Originally known as Yala East National Park, Kumana was officially declared a National Park in 1969. However, Kumana was a National treasure long before its declaration and enjoyed partial protected status for decades. The Bambaragasthalawa ruins, Bowatagalge cave complex, Lenama, Maha Lenama and Kudumbigala monastery (that lies just North of the park entrance) are some of the most mysterious and legendary sites in this part of the island.
Legend has it that Kumana was closely linked to the existence and disappearance of Sri Lanka’s ‘hobbits’, the ‘Nittaewo’, at the hands of the Lenama Veddahs, the island’s indigenous folk. The subsequent decimation of the Lenama Veddahs by the legendary Lenama leopards (thought to be much bigger and more ferocious than your average leopard), still prevails in whispers amongst villagers.

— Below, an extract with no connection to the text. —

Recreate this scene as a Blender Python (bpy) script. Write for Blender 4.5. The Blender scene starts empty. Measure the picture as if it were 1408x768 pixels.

Each year Kumana opens its gates for two weeks to ‘Pada Yathra’, perhaps the country’s oldest and longest religious pilgrimage, undertaken by Murukan/Skanda (a Hindu deity) devotees. The pilgrimage sees devotees trek hundreds of miles along the East Coast, eventually reaching Okanda (near the park entrance) and traversing the jungles of Kumana and Yala National Park to arrive at Kataragama, a sacred site to devotees of Hindu and Buddhist faith.
The now abandoned Kumana village, one of the country’s only villages to be situated inside a National Park, is said to have been established in 1818 when Sinhalese people fled the upcountry during the ‘Uva Wellasa’ rebellion against occupying British forces. Due to Sri Lanka’s civil war spreading to the East Coast, and the killing of a number of wildlife officers at the park office, villagers evacuated in the late 1980’s and were relocated with government assistance. Remnants of the forgotten village are yet visible today as wilderness slowly reclaims what was once lost.